Daniel Mayer wrote:
Delirium wrote:
Transliterations can be tricky issues too. Should we always accept the current preferred transliteration, or use historic ones when commonly used?
Use the most commonly used form as per our 'common name' naming convention. However, "official" transiterations sometimes filter into common usage given enough time. Peking was once the most common name in English for the Chinese city. But a couple decades of the PRC insisting that the transliteration should be Beijing changed that.

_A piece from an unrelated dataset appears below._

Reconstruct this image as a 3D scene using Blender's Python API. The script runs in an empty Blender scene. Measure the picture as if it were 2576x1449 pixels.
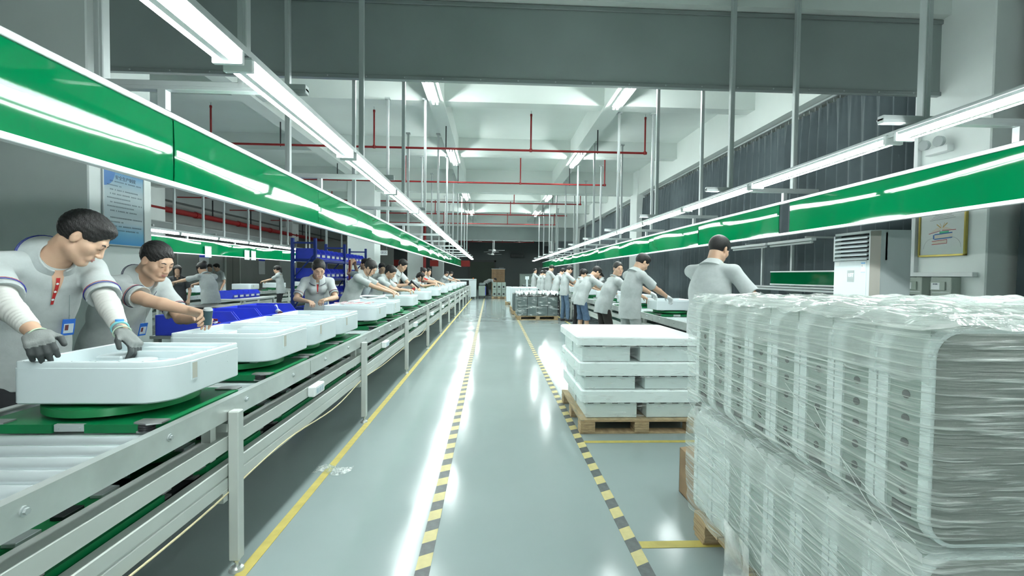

For now at least, "Makedonia" is a non-starter since very few interested English speakers will know that that is "Macedonia" (in American English at least, the "c" in "Macedonia" is pronounced as an "s", but a "k" is never pronounced as an "s" in English AFAIK). Given enough time English usage of that term may change or it may not change. It is not our job to hasten that change - our job is to choose the term most likely to be searched for or linked to by interested English speakers in the context of an encyclopedia. Of course we should still mention in the article the name controversy and what the Greek Ministry of Antiquities thinks the name should be.
This seems a little inconsistent with [[Mumbai]] though -- by far [[Bombay]] is the most common English name for the city (and someone used to Bombay could hardly recognize the much-differently-pronounced Mumbai), but we use the new official name for our article.